That business about haveing stalls .. to go have sex .. That is total degrading .. and I guys . are looking for that . they have no respect for these girls and you wonder why they get looked down on.. . It needs to be off the street ..
and there is no reason it can't be ... Why do you want to do it this way .. when .. you can spend your time in a nice worm place .. with all the amenities.. and enjoy your self .. and have to wallow in the gutter. I think it is the attitude of the user that is fuck up here.
And if a city proposes some crap like that . that just another put down on prostitution.
Sorry but safe sex is not just raising your self above the lowest denominator safe sex come from Giving a dam, giving respect and getting respect.
. The problem is that between the street scean .. and the agencies. thee is a revoling door. of people coming off the street .. and others going back on the street.. for ant number of reasons .. but a lot to do with drugs.
Then there is the independents .. have take charge of there lives. and offer a lot better service .. and enviorment .
I am still unclear as to what is try to be addressed by the documentary .. and debate on prostitution.
Are they trying to make sex safer for drug users .. and those that see them .. or don't want people to have sex with drug users .. or is it that drug users and street prostitutes are more at risk for abuse . and attack. Not any more then agency girls or indy's.
Once again .i don't think they even are asking the right question .. and definitely are always avoiding the answer .
People want sex .. a lot need sex. just to make life worth while and it happens to be a natural thing .. in and out of a marriage , or relationship.
And there seems to be a lot of different needs in that department.
Why then is this social disapproval .. of something that most people are part of . having sex?
Well, Da Vinci's City Hall is a work of fiction very loosely based on fact, but I did recently read a 2006 book called
Cops, Crime and Capitalism: The Law and Order Agenda in Canada by Todd Gordon in which he considers Da Vinci's Inquest (from the same creator as Da Vinci's City Hall) the most accurate television drama about police and local politics, and I don't find a flaw in that statement, especially when considering the current state of affairs with regards to people living on the fringes in Canada.

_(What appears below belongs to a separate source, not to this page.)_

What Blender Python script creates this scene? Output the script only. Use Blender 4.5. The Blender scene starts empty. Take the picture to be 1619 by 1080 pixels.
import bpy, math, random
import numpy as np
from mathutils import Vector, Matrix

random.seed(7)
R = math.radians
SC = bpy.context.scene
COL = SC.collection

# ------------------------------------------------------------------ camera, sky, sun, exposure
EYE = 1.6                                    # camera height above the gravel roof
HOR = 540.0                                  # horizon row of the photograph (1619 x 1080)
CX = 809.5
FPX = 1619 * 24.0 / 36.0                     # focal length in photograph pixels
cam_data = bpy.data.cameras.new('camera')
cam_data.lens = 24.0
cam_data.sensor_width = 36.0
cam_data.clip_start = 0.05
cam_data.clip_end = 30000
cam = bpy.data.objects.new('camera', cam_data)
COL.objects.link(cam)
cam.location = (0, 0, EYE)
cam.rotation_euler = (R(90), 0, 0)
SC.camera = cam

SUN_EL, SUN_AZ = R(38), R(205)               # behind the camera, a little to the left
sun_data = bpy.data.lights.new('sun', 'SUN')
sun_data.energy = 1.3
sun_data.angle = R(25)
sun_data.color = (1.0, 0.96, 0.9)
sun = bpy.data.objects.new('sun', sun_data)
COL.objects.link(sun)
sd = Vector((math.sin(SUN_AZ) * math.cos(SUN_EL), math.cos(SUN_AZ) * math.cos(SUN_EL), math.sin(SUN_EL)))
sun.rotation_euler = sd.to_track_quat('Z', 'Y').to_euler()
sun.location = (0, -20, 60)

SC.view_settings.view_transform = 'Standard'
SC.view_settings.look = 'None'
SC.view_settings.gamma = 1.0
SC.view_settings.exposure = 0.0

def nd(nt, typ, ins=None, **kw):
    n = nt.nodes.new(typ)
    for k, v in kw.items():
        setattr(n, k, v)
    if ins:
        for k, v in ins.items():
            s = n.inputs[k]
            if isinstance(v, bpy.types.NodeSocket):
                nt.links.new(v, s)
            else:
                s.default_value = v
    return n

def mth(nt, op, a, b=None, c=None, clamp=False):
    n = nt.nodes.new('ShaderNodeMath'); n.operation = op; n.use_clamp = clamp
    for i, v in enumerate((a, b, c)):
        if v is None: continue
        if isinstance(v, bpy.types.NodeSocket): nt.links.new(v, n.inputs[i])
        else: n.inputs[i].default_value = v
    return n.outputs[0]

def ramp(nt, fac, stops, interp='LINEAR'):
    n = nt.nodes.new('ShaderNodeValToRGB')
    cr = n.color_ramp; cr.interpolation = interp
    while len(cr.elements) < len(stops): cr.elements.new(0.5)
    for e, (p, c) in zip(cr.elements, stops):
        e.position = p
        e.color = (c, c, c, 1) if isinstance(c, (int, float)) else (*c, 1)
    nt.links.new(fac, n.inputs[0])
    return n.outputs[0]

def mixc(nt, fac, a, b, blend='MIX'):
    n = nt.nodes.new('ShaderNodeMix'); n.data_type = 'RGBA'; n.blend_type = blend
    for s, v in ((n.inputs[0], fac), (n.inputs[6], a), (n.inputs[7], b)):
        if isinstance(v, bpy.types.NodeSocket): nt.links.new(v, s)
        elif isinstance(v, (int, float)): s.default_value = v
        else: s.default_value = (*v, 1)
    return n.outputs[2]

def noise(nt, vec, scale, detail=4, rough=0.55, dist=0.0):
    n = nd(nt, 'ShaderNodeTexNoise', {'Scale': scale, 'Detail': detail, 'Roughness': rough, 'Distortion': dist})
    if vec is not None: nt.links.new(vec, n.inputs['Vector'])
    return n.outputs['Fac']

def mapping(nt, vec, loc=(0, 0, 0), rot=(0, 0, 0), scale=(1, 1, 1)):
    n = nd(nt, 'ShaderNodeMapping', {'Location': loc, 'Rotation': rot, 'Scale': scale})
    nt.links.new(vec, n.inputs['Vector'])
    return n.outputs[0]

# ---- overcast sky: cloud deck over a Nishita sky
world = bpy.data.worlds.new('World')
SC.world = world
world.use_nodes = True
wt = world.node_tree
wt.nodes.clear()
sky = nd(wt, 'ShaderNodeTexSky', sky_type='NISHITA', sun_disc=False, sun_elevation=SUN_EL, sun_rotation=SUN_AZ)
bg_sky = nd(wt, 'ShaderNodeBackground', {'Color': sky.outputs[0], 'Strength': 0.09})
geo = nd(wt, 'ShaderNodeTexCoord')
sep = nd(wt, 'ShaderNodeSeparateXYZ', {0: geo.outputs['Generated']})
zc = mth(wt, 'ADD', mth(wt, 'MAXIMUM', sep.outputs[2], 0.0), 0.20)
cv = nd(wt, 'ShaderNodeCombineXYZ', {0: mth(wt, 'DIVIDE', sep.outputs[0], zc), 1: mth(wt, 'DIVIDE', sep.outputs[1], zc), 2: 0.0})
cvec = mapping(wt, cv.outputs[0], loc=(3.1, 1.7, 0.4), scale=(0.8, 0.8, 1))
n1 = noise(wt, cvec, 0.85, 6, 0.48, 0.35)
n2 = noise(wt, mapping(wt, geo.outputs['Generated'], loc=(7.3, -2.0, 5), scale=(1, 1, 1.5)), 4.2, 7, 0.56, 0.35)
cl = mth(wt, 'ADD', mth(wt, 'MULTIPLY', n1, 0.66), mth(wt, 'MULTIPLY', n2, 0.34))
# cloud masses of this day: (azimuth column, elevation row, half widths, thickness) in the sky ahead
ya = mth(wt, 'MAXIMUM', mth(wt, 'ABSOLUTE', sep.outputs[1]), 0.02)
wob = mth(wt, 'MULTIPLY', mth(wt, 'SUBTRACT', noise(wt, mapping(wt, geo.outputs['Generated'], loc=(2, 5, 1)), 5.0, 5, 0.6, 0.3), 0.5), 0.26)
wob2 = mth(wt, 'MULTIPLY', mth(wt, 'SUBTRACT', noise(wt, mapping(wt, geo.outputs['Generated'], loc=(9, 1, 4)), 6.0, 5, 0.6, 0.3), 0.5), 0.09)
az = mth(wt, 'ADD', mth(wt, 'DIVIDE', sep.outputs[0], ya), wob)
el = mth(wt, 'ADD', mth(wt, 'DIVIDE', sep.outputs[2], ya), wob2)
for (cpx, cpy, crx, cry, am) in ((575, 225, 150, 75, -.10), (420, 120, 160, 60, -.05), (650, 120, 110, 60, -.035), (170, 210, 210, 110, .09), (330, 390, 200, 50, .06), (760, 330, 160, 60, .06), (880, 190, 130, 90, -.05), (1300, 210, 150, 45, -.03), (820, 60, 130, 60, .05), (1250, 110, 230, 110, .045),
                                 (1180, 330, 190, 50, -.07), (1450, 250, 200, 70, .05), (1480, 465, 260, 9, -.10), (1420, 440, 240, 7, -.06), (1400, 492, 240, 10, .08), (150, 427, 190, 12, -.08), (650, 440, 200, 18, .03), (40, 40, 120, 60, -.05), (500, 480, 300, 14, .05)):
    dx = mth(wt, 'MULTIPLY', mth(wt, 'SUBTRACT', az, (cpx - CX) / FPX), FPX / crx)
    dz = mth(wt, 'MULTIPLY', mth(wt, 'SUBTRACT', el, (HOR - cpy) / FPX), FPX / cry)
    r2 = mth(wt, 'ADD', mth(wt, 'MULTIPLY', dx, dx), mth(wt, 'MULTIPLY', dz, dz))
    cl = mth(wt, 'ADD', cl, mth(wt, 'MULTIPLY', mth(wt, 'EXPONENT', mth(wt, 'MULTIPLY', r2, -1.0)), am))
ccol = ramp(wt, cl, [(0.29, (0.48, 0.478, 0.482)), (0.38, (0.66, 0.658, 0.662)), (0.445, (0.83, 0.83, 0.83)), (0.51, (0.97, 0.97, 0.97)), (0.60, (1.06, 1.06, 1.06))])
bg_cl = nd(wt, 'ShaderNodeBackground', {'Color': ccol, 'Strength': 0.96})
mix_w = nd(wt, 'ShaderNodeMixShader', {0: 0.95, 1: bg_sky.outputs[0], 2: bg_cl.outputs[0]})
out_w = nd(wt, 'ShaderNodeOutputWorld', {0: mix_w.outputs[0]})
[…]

So the question is, is this the kind of Red Light District that is envisioned by local politicians? I would think so. Is it degrading to the women whose only option it is to do car dates? Yes, not to mention the men. I never understood this whole idea of the car date myself, never did it when I picked up SWs in years past, always brought them home and had some scary incidents as a result but still better than the discomfort and, your right, the self-degradation of doing a car date, for all parties involved.
But I don't think the politicians and the police really care about how degrading it is. I think they see these SWs as already degrading themselves on the streets so how much worse is a red light district in an industrial zone with makeshift dividers? At least the problem is contained in a small area out of the public's eye where if a situation should arise the police are able to respond to it right away. Like the safe injection sites, the goal is harm reduction and disguising, nothing more. It is not encouraging the sex trade, it is containing and controlling it.
However, the three levels of government don't have neither a political will, nor the budget to deal with red light districts, unless they are clandestine ones as described above. Unlike socialist countries like Germany and the Netherlands, socialism, or more specifically, the welfare state is a thing of the past in Canada. The Government operates as a business on the principles of neoliberalism, and as a result as Gordon writes in his book quoted above, people living on the margins of society are given very few if any options but to conform to a pre-defined system, a system that first and foremost benefits major corporations and, to varying degrees, those tax payers who are part of that system. Those on the margins are coerced by the police (who are little by little appearing and becoming more and more militaristic) to conform either by physical means, and/or by legislation that leaves these people with very few options. When they are ready to conform to the system and they present themselves with little or no work experience and or education, they enter a system and become part of a large pool of low skilled low educated workers with lowered expectations who are willing to work for minimum wage shit jobs and thus increase the productivity and profit margins of these mass corporations. Of course he writes from a very Marxist perspective but look around you and you'll notice Canada Inc., and not the Government of Canada. Look at the VPD uniforms after 2000 as compared to before. Look how many anti-panhandling laws have been passed in different provinces, some of them rediculous.
If the government does set up a red light district it will be one that is a quick-fix to the problem, one that is cheap to implement and keeps the sex trade away from the public eye. The social dissaproval of the sex trade in public goes way back in our history, to a very conservative Victorian-era Canada that was heavily influenced by its ties to the Commonwealth. Even today, the prostitution law's only concern is in the procuring, and living off the avails of, and the most important and easily and heavily enforced, communicating in a public place for the purpose of engaging in prostitution. That last one tells you that English-Canadian society is still very backwards when it comes to sex (in French Canada the police don't give a shit about this and have better things to do with their time). And don't get me started with the US...that's puritism taken to the extreme.
Hopefully with this leglislating out, and a possible red light district that is at best awkward, the SWs will have more motivation to leave the street scene and harmful drugs and to ply their trade from their own homes or out of an MP, where they are safer and yes, more comfortable. It's not an easy transition to make but it will soon be the only option available to them with the coming of 2010.